March 6, 2014 / 12:31 PM / in 4 years

RPT-Fitch Rates Lloyds Banking Group's Perpetual Contingent Convertible Securities 'BB-(EXP)'

March 6 (Reuters) - (The following statement was released by the rating agency)

Fitch Ratings has assigned Lloyds Banking Group Plc’s (LBG, A/Stable/F1/bbb+) potential issue of perpetual subordinated contingent convertible securities (the notes) an expected rating of ‘BB-(EXP)'.

The final rating is contingent on receipt of final documentation conforming to information already received.


The notes are additional Tier 1 (AT1) instruments with fully discretionary interest payments and are subject to conversion into equity on breach of a consolidated 7% CRD IV common equity Tier 1 (CET1) ratio, which is calculated on a ‘fully loaded’ basis.

The securities are rated five notches below LBG’s ‘bbb+’ Viability Rating (VR), in accordance with Fitch’s criteria for “Assessing and Rating Bank Subordinated and Hybrid Securities”, dated 31 January 2014. The notes are notched twice for loss severity to reflect the conversion into equity on breach of the trigger, and three times for incremental non-performance risk.

The notching for non-performance risk reflects the instruments’ fully discretionary interest payment, which Fitch considers the most easily activated form of loss absorption. The issuer will not make an interest payment if the payment exceeds the maximum distributable amount or if the issuer is insolvent. The issuer will also be subject to restrictions on interest payments if it fails to meet the combined buffer capital requirements that will be phased in from 2016.

LBG’s pro-forma fully loaded Basel III (FLB3) CET1 ratio was 10.3% at end-2013. This provides it with a GBP8.9bn buffer for the 7% CET1 ratio trigger. However, non-performance in the form of non-payment of interest could be triggered before reaching the 7% CET1 ratio trigger, either by breaching the combined buffer requirement (or possibly though a breach of a minimum leverage ratio). These additional regulatory requirements reduce the buffer considerably.

The combined buffer requirements will be phased in at 25% per annum from 1 January 2016. The UK regulator has also clarified that 56% of Pillar 2 requirements should be covered by CET1 capital rather than by total regulatory capital. We estimate therefore that LBG will have to maintain a CET1 ratio of at least 10%-11% by 2019. LBG has indicated that it is targeting an FLB3 CET1 ratio of around 13% before dividend distribution by end-2015.

While we expect that LBG will meet its regulatory capital expectations, additional non-performance risk is introduced by the possibility that the combined buffer requirements for LBG could change over time, and additional buffers, for instance in the form of countercyclical buffers, and time adjusted leverage ratio could be required.

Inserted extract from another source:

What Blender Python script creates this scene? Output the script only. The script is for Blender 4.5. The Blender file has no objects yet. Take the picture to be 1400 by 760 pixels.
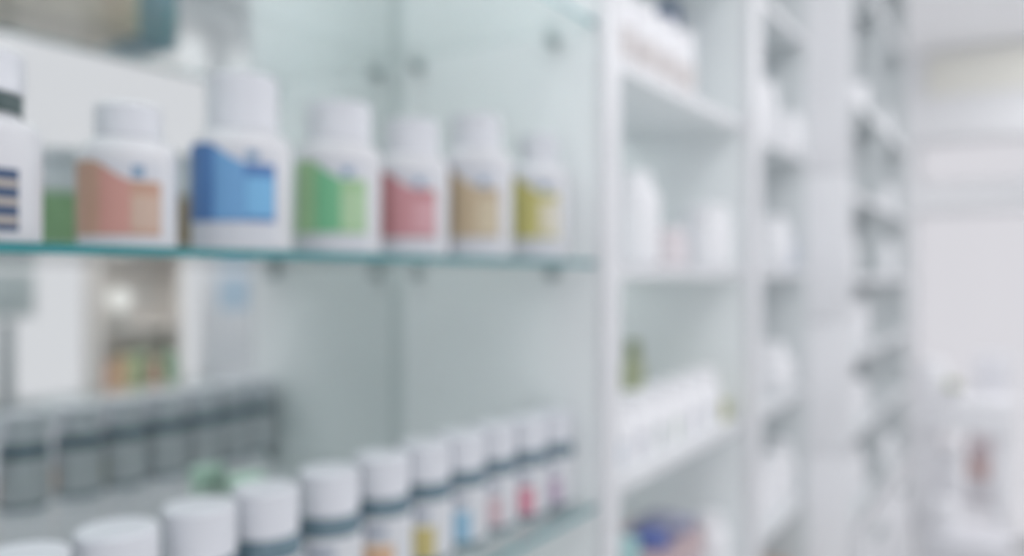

Fitch has assigned 100% equity credit to the securities. This reflects their full coupon flexibility, the ability to be converted into equity, which Fitch considers core capital well before the bank would become non-viable, the permanent nature and the subordination to all senior creditors.


As the securities are notched from LBG’s VR, their rating is sensitive to any change in this rating. The securities’ ratings are also sensitive to any change in their notching, which could arise if Fitch changed its assessment of the probability of their non-performance relative to the risk captured in LBG’s VR. This could occur if there were a change in capital management or flexibility or an unexpected shift in regulatory buffers.